The input:
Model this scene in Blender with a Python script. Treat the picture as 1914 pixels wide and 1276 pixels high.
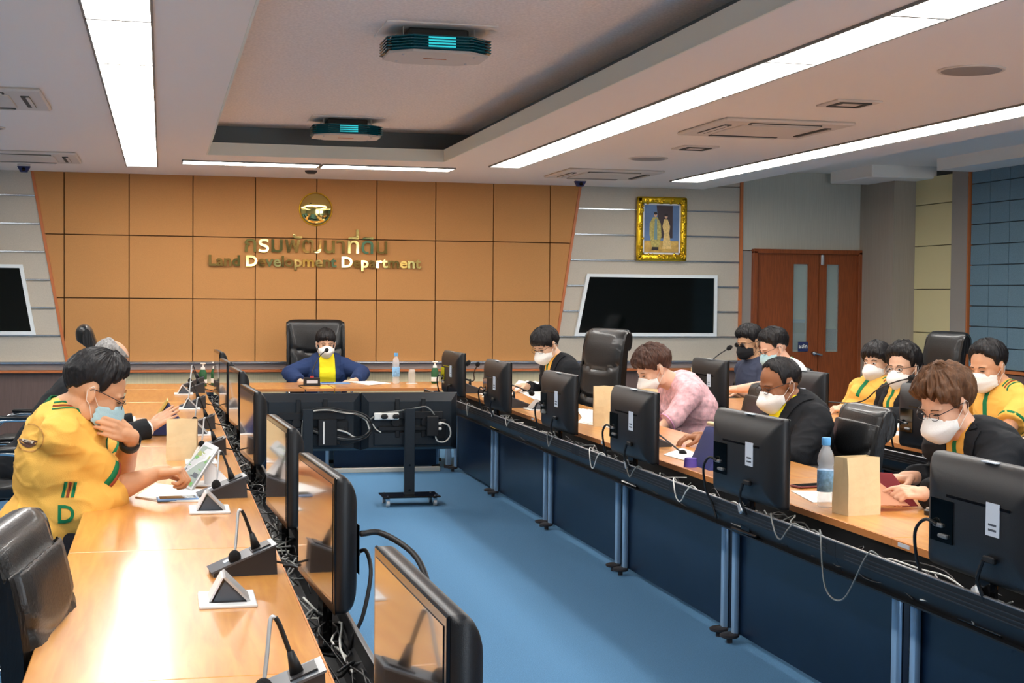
import bpy, bmesh, math, random
import numpy as np
from mathutils import Vector, Matrix, noise
from mathutils.bvhtree import BVHTree
random.seed(7)
for o in list(bpy.data.objects): bpy.data.objects.remove(o)
SC = bpy.context.scene
COL = SC.collection
V = Vector
PI = math.pi

# ---------------------------------------------------------------- camera, world, exposure
FPX, CXP, CYP, CAMH = 2700.0, 957.0, 638.0, 1.6
_y = V((303-CXP, -(545-CYP), FPX)).normalized()
_h = V((1303-CXP, -(554-CYP), FPX)).normalized()
_u = _h.cross(_y)
if _u.y < 0: _u = -_u
_u.normalize()
_x = _y.cross(_u)
if _x.x < 0: _x = -_x
_x.normalize()
# rows of the room axes written in camera axes (right, up, forward)
BASIS = Matrix((_x, _y, _u))
CAMPOS = V((0, 0, CAMH))
cam_d = bpy.data.cameras.new('camera'); cam = bpy.data.objects.new('camera', cam_d); COL.objects.link(cam)
right = BASIS @ V((1, 0, 0)); upv = BASIS @ V((0, 1, 0)); fwd = BASIS @ V((0, 0, 1))
cam.matrix_world = Matrix(((right.x, upv.x, -fwd.x, 0), (right.y, upv.y, -fwd.y, 0), (right.z, upv.z, -fwd.z, CAMH), (0, 0, 0, 1)))
cam_d.sensor_width = 36; cam_d.lens = FPX/1914*36; cam_d.clip_start = .05
SC.camera = cam

def ray(u, v): return BASIS @ V(((u-CXP)/FPX, -(v-CYP)/FPX, 1.0))
def AZ(u, v, z):
    d = ray(u, v); return CAMPOS + d*((z-CAMH)/d.z)
def AY(u, v, y):
    d = ray(u, v); return CAMPOS + d*(y/d.y)
def AX(u, v, x):
    d = ray(u, v); return CAMPOS + d*(x/d.x)

w = bpy.data.worlds.new('world'); SC.world = w; w.use_nodes = True
w.node_tree.nodes['Background'].inputs[0].default_value = (.75, .82, 1, 1)
w.node_tree.nodes['Background'].inputs[1].default_value = .12
SC.view_settings.view_transform = 'Standard'
try: SC.view_settings.look = 'None'
except Exception: pass
SC.view_settings.exposure = 0.08
SC.view_settings.gamma = 1.0
SC.view_settings.use_curve_mapping = False
LAMP = 18.0     # strength of the ceiling troffers

# ---------------------------------------------------------------- materials
MATS = {}
def srgb(c):
    return tuple(((x/255)/12.92 if x/255 <= .04045 else ((x/255+.055)/1.055)**2.4) for x in c)
def mat(name, col, rough=.5, metal=0, spec=.5, bump=None, var=None, emit=None, coat=0, trans=0, alpha=1, ior=1.45, sheen=0):
    """bump=(scale,strength,stretch xyz) ; var=(scale, amount, stretch)"""
    if name in MATS: return MATS[name]
    m = bpy.data.materials.new(name); m.use_nodes = True
    nt = m.node_tree; b = nt.nodes['Principled BSDF']
    c = (*srgb(col), 1)
    b.inputs['Base Color'].default_value = c
    b.inputs['Roughness'].default_value = rough
    b.inputs['Metallic'].default_value = metal
    b.inputs['Specular IOR Level'].default_value = spec
    b.inputs['Coat Weight'].default_value = coat
    b.inputs['Coat Roughness'].default_value = .08
    b.inputs['Transmission Weight'].default_value = trans
    b.inputs['IOR'].default_value = ior
    b.inputs['Sheen Weight'].default_value = sheen
    b.inputs['Alpha'].default_value = alpha
    if emit:
        b.inputs['Emission Color'].default_value = (*emit[0], 1); b.inputs['Emission Strength'].default_value = emit[1]
    if var or bump:
        tc = nt.nodes.new('ShaderNodeTexCoord')
    if var:
        mp = nt.nodes.new('ShaderNodeMapping'); mp.inputs['Scale'].default_value = var[2] if len(var) > 2 else (1, 1, 1)
        nz = nt.nodes.new('ShaderNodeTexNoise'); nz.inputs['Scale'].default_value = var[0]; nz.inputs['Detail'].default_value = 5
        mx = nt.nodes.new('ShaderNodeMixRGB'); mx.blend_type = 'MIX'
        k = var[1]
        mx.inputs[1].default_value = (*[max(0, x*(1-k)) for x in c[:3]], 1)
        mx.inputs[2].default_value = (*[min(1, x*(1+k)) for x in c[:3]], 1)
        rp = nt.nodes.new('ShaderNodeMapRange'); rp.inputs[1].default_value = .3; rp.inputs[2].default_value = .7
        nt.links.new(tc.outputs['Object'], mp.inputs[0]); nt.links.new(mp.outputs[0], nz.inputs['Vector'])
        nt.links.new(nz.outputs['Fac'], rp.inputs[0]); nt.links.new(rp.outputs[0], mx.inputs[0]); nt.links.new(mx.outputs[0], b.inputs['Base Color'])
    if bump:
        mp2 = nt.nodes.new('ShaderNodeMapping'); mp2.inputs['Scale'].default_value = bump[2] if len(bump) > 2 else (1, 1, 1)
        n2 = nt.nodes.new('ShaderNodeTexNoise'); n2.inputs['Scale'].default_value = bump[0]; n2.inputs['Detail'].default_value = 4
        bp = nt.nodes.new('ShaderNodeBump'); bp.inputs['Strength'].default_value = bump[1]; bp.inputs['Distance'].default_value = .004
        nt.links.new(tc.outputs['Object'], mp2.inputs[0]); nt.links.new(mp2.outputs[0], n2.inputs['Vector'])
        nt.links.new(n2.outputs['Fac'], bp.inputs['Height']); nt.links.new(bp.outputs[0], b.inputs['Normal'])
    MATS[name] = m
    return m
M = {}
M['ceiling'] = mat('ceiling paint', (242, 234, 224), .9)
M['ceiling_tex'] = mat('stippled ceiling', (242, 232, 222), .95, var=(60, .10), bump=(120, .35))
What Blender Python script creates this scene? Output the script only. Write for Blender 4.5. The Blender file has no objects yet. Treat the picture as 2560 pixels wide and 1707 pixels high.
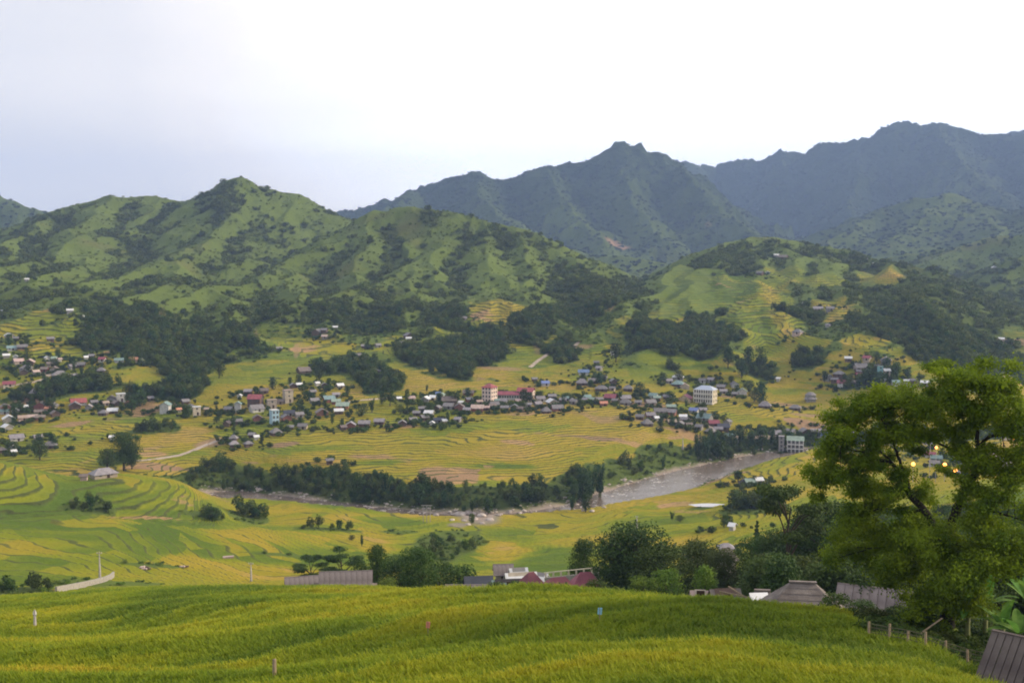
import bpy, bmesh, math, random
import numpy as np
from mathutils import Vector, Matrix

sc = bpy.context.scene
col = sc.collection
R = math.radians
rng = np.random.default_rng(7)
random.seed(7)

# ------------------------------------------------------------------ camera
F = 2745.0            # focal length in photograph pixels (2560 wide)
CAMH = 110.0
PITCH = math.atan(203.5 / F)
cam_d = bpy.data.cameras.new('camera')
cam = bpy.data.objects.new('camera', cam_d)
col.objects.link(cam)
cam_d.sensor_width = 36.0
cam_d.lens = 36.0 * F / 2560.0
cam_d.clip_start = 0.5
cam_d.clip_end = 30000
cam.location = (0, 0, CAMH)
cam.rotation_euler = (math.pi / 2 - PITCH, 0, 0)
sc.camera = cam

# ------------------------------------------------------------------ world, sun, exposure
SUN_AZ, SUN_EL = R(84), R(25)          # azimuth clockwise from the view direction
sun_d = bpy.data.lights.new('sun', 'SUN')
sun = bpy.data.objects.new('sun', sun_d)
col.objects.link(sun)
sun_d.energy = 4.9
sun_d.angle = R(7)
sun_d.color = (1.0, 0.83, 0.58)
sdir = Vector((math.sin(SUN_AZ) * math.cos(SUN_EL), math.cos(SUN_AZ) * math.cos(SUN_EL), math.sin(SUN_EL)))
sun.rotation_euler = sdir.to_track_quat('Z', 'Y').to_euler()
sun.location = (0, 0, 900)

world = bpy.data.worlds.new('World')
sc.world = world
world.use_nodes = True
wn, wl = world.node_tree.nodes, world.node_tree.links
wn.clear()
w_out = wn.new('ShaderNodeOutputWorld')
w_sky = wn.new('ShaderNodeTexSky')
w_sky.sky_type = 'NISHITA'
w_sky.sun_disc = False
w_sky.sun_elevation = SUN_EL
w_sky.sun_rotation = SUN_AZ
w_bg = wn.new('ShaderNodeBackground')
w_bg.inputs['Strength'].default_value = 0.1
wl.new(w_sky.outputs[0], w_bg.inputs[0])
# thin bright overcast veil over the blue
w_tc = wn.new('ShaderNodeTexCoord')
w_map = wn.new('ShaderNodeMapping')
w_map.inputs['Rotation'].default_value = (0, R(18), R(8))
w_map.inputs['Scale'].default_value = (1.2, 1.2, 4.2)
w_noise = wn.new('ShaderNodeTexNoise')
w_noise.inputs['Scale'].default_value = 1.6
w_noise.inputs['Detail'].default_value = 5
w_noise.inputs['Roughness'].default_value = 0.5
wl.new(w_tc.outputs['Generated'], w_map.inputs[0])
wl.new(w_map.outputs[0], w_noise.inputs['Vector'])
# whiter toward the low sun behind the thin cloud
w_dot = wn.new('ShaderNodeVectorMath'); w_dot.operation = 'DOT_PRODUCT'
w_dot.inputs[1].default_value = (math.sin(R(24)) * math.cos(R(14)), math.cos(R(24)) * math.cos(R(14)), math.sin(R(14)))
wl.new(w_tc.outputs['Generated'], w_dot.inputs[0])
w_mr = wn.new('ShaderNodeMapRange')
w_mr.inputs['From Min'].default_value = 0.74
w_mr.inputs['From Max'].default_value = 0.99
wl.new(w_dot.outputs['Value'], w_mr.inputs['Value'])
w_add = wn.new('ShaderNodeMath'); w_add.operation = 'MULTIPLY_ADD'
w_add.inputs[1].default_value = 0.7
w_add.inputs[2].default_value = -0.35
wl.new(w_noise.outputs[0], w_add.inputs[0])
w_sum = wn.new('ShaderNodeMath'); w_sum.operation = 'ADD'
wl.new(w_mr.outputs[0], w_sum.inputs[0])
wl.new(w_add.outputs[0], w_sum.inputs[1])
w_ramp = wn.new('ShaderNodeValToRGB')
w_ramp.color_ramp.elements[0].position = 0.0
w_ramp.color_ramp.elements[0].color = (0.58, 0.57, 0.58, 1)
w_ramp.color_ramp.elements[1].position = 0.62
w_ramp.color_ramp.elements[1].color = (1.0, 1.0, 1.0, 1)
e = w_ramp.color_ramp.elements.new(0.3); e.color = (0.74, 0.70, 0.67, 1)
wl.new(w_sum.outputs[0], w_ramp.inputs[0])
w_bg2 = wn.new('ShaderNodeBackground')
w_bg2.inputs['Strength'].default_value = 1.9
wl.new(w_ramp.outputs[0], w_bg2.inputs[0])
w_mix = wn.new('ShaderNodeMixShader')
w_mix.inputs[0].default_value = 0.9
wl.new(w_bg.outputs[0], w_mix.inputs[1])
wl.new(w_bg2.outputs[0], w_mix.inputs[2])
wl.new(w_mix.outputs[0], w_out.inputs[0])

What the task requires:
Transcribe exactly the lines between the one containing "What Blender Python" and the one containing "sun.location = (0, 0, 900)", counting both ends. Pictures are not copied.

Response below:
What Blender Python script creates this scene? Output the script only. Write for Blender 4.5. The Blender file has no objects yet. Treat the picture as 2560 pixels wide and 1707 pixels high.
import bpy, bmesh, math, random
import numpy as np
from mathutils import Vector, Matrix

sc = bpy.context.scene
col = sc.collection
R = math.radians
rng = np.random.default_rng(7)
random.seed(7)

# ------------------------------------------------------------------ camera
F = 2745.0            # focal length in photograph pixels (2560 wide)
CAMH = 110.0
PITCH = math.atan(203.5 / F)
cam_d = bpy.data.cameras.new('camera')
cam = bpy.data.objects.new('camera', cam_d)
col.objects.link(cam)
cam_d.sensor_width = 36.0
cam_d.lens = 36.0 * F / 2560.0
cam_d.clip_start = 0.5
cam_d.clip_end = 30000
cam.location = (0, 0, CAMH)
cam.rotation_euler = (math.pi / 2 - PITCH, 0, 0)
sc.camera = cam

# ------------------------------------------------------------------ world, sun, exposure
SUN_AZ, SUN_EL = R(84), R(25)          # azimuth clockwise from the view direction
sun_d = bpy.data.lights.new('sun', 'SUN')
sun = bpy.data.objects.new('sun', sun_d)
col.objects.link(sun)
sun_d.energy = 4.9
sun_d.angle = R(7)
sun_d.color = (1.0, 0.83, 0.58)
sdir = Vector((math.sin(SUN_AZ) * math.cos(SUN_EL), math.cos(SUN_AZ) * math.cos(SUN_EL), math.sin(SUN_EL)))
sun.rotation_euler = sdir.to_track_quat('Z', 'Y').to_euler()
sun.location = (0, 0, 900)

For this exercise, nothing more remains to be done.